Saturday, December 11, 2021

Preserving Our Family's Legacy of Needlework

Last year, I wrote about my husband's grandma Floyda Mabel Steiner McClure's needlework legacy. A love of sewing and crocheting has continued in that family to the present day. I've wrapped each item in archival tissue to keep it safe for the future when it will be inherited by the next generation.

In my family, we have a number of hand-made needlework items we treasure for their beauty and for the long tradition they represent. 

At left, a detail from an embroidered set of linens by my mother, Daisy Schwartz Burk (1919-1981). The set is in great condition, washed and ironed and stored in an archival box for preservation. I put a label on the box to indicate who made the needlework and who inherits it.

Mom learned to embroider and to crochet from her mother, Hermina Farkas Schwartz (1886-1964), who also used her treadle machine to sew clothes. I imagine Hermina learned needlework from her mother, Lena Kunstler Farkas, and so on.

Love of needlework has been passed down from generation to generation in my Farkas family. Here are two afghans, one knit by a special cousin and one crocheted by a special niece.

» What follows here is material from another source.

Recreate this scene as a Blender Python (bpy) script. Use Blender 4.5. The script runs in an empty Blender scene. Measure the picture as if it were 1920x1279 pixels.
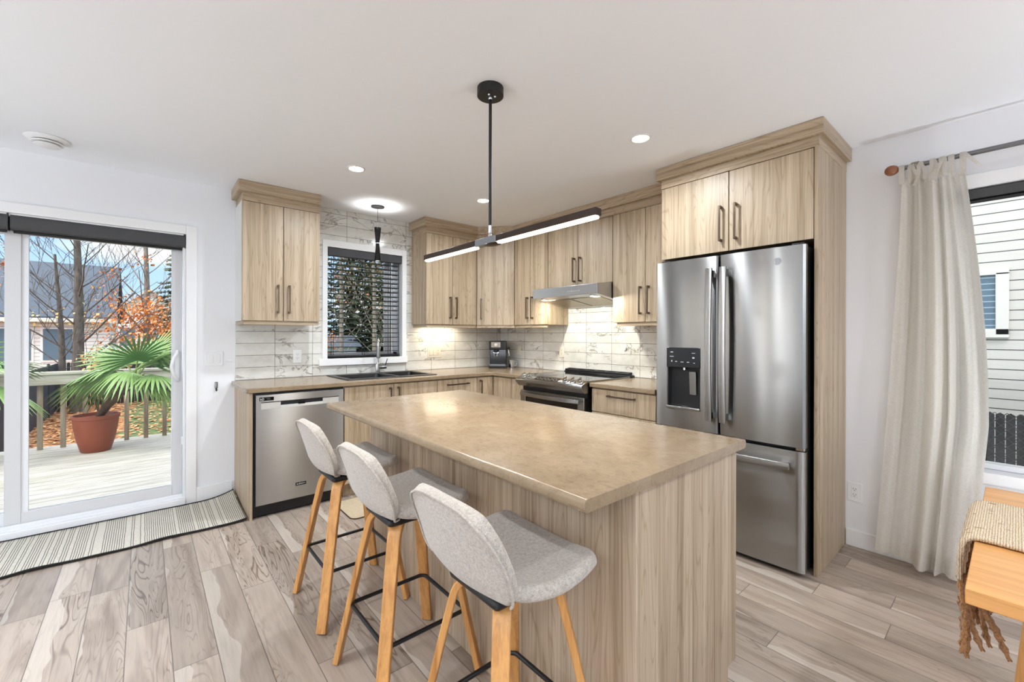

Each time I cuddle up in one of these, I think of the person who painstakingly made it, one stitch at a time. 

My hope is that by documenting these homemade heirlooms, and keeping them safe, future generations will be know they come from a very long line of talented needlework enthusiasts. 

None of my ancestors were quilters, but I got interested and over the years, I've made a number of wall quilts, bed quilts, and baby quilts. Each one has a label attached to the back, showing my name as the quilter, the date, and a photo...sometimes the photo is me, sometimes of the recipient if the quilt was a gift.

Now another of my nieces has taken up quilting and enjoys stitching quilts for her young ones and for friends. I'm so happy the tradition of homemade needlework is continuing in our family!

This is my week 49 post in Amy Johnson Crow's #52Ancestors series of genealogy prompts.


  1. Documenting our heirlooms is important and may ensure future caretaking. Your examples are beautiful.

  2. Made by our ancestors’ hands. Yay.

  3. Too funny. I just finished my post about counted cross stitching I did. The items you have are beautiful.

  4. Love this! I have an afghan on my bed made by my grandmother, and a quilt made by my auntie for my wedding. I'm inspired by your post, and hope to photo and document some of our family quilted heirlooms for a future post of my own. Thank you for sharing.